Precious metals experienced a significant market correction, with gold settling sharply lower by -2.52% at ₹1,23,561 and silver plummeting by -3.97% to ₹1,56,018. The sharp decline was triggered by a wave of hawkish commentary from U.S. Federal Reserve officials, which fundamentally shifted market expectations away from a near-term interest rate cut in December.
The Fed officials highlighted persistent inflation risks and a resilient labour market, prompting traders to reassess their outlook. The probability of a December quarter-point cut, as tracked by the CME FedWatch Tool, fell significantly to 49%, down from 64% earlier. This sentiment was reinforced by statements from officials like Fed Kashkari, who questioned the need for the recent October rate cut given the economy’s ongoing resilience.
The conclusion of the record-long 43-day U.S. government shutdown, which President Donald Trump signed into law, was intended to stabilize markets. However, the shutdown’s duration meant that crucial economic data, such as October unemployment and inflation figures, may not be released, leaving the markets without key indicators and adding to the overall sense of uncertainty.
Physical Market and Global Demand Trends
The broad market sell-off in precious metals occurred despite a strong underlying global demand for gold. The World Gold Council reported that global gold demand rose 3% year-on-year (YoY) to 1,313 tons, marking the highest demand on record for any single quarter. This surge was primarily driven by strong investment demand. ETF inflows surged 134%, and bar and coin demand jumped 17%, successfully offsetting a 23% fall in jewellery fabrication.

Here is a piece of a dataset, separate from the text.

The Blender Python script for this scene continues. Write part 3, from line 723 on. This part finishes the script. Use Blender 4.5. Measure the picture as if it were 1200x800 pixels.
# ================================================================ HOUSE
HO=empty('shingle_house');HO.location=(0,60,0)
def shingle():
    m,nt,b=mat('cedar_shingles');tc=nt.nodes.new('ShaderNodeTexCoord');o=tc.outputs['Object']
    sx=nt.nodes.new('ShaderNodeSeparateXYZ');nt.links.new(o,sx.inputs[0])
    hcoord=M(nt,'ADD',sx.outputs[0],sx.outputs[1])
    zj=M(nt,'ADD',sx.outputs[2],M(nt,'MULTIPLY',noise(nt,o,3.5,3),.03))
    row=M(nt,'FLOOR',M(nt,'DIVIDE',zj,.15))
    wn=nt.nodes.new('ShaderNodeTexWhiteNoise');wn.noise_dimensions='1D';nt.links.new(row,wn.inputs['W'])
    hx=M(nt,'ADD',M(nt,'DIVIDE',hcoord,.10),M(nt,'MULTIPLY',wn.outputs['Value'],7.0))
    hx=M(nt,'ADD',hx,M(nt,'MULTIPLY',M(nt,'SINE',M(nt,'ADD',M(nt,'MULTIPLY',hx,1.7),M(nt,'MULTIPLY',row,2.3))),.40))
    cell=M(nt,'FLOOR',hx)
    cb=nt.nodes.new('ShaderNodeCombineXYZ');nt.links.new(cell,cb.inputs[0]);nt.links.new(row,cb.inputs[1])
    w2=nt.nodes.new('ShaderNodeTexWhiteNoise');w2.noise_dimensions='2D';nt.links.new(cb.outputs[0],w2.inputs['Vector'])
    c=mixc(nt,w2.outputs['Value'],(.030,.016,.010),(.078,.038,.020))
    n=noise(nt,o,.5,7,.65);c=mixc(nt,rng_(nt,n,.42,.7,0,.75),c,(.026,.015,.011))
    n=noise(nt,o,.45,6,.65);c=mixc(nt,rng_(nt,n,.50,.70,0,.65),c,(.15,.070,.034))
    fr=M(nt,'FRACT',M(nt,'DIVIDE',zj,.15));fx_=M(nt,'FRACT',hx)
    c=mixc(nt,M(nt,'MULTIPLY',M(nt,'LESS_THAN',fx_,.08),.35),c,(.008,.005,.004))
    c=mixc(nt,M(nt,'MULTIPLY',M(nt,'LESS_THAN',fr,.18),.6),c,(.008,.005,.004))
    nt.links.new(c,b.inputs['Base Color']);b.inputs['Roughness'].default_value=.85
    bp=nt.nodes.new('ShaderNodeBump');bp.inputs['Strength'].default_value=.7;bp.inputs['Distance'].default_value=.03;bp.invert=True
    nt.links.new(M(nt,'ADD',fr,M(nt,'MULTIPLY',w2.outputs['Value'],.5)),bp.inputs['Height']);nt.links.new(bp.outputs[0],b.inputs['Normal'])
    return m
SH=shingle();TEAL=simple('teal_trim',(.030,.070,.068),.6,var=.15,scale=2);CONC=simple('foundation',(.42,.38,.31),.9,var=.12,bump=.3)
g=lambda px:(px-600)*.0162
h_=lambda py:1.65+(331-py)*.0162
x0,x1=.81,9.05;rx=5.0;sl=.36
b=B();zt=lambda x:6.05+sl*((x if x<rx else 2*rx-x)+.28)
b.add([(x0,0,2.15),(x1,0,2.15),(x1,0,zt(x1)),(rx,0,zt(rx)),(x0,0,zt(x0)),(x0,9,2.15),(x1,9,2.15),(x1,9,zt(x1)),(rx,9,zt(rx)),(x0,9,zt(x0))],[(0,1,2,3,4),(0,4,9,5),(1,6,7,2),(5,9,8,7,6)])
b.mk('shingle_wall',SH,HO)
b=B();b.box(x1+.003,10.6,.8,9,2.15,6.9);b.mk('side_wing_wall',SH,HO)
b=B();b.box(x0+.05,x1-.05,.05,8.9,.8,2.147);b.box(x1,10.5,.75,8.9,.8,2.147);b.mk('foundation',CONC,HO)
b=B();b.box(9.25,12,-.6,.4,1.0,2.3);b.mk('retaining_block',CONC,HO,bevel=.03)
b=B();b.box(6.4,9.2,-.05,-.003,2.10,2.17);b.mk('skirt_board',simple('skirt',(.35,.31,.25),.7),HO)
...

In stark contrast, physical demand across major Asian hubs remained subdued due to the elevated prices. India felt the sharpest impact, with dealer discounts widening to $43 per ounce, the highest level in five months, compared to $14 the previous week. In China, gold traded between an $8 discount and a $4 premium, while premiums were observed in Singapore ($1.50–$3.50), Hong Kong ($0.50–$2.50), and Japan (at par to $0.50 premium). Meanwhile, the IBJA (India Bullion and Jewellers Association) urged the government to close a loophole allowing duty-free imports of platinum-alloy jewellery containing 90% gold.
The Outlook for Silver
Silver mirrored gold’s movements, being “dragged down by a broad market sell-off”. Despite the price drop, the physical market is showing signs of easing liquidity constraints; silver holdings in London vaults rose 6.8% to 26,255 tons, with 1,674 tons flowing in during October. However, borrowing costs for silver in London remain historically high. Investor interest in silver remains firm, with silver ETP holdings up 18% year-to-date (YTD), driven by concerns over stagflation, geopolitical tensions, and US debt.
Technically, the gold market is currently under long liquidation, with open interest down 0.06%. Gold now finds crucial support at ₹1,21,220, with the possibility of testing ₹1,18,885 if that level is breached. Resistance is placed at ₹1,26,470, with further upside potential toward ₹1,29,385. Silver’s trading range is set between ₹1,47,610 and ₹1,67,540.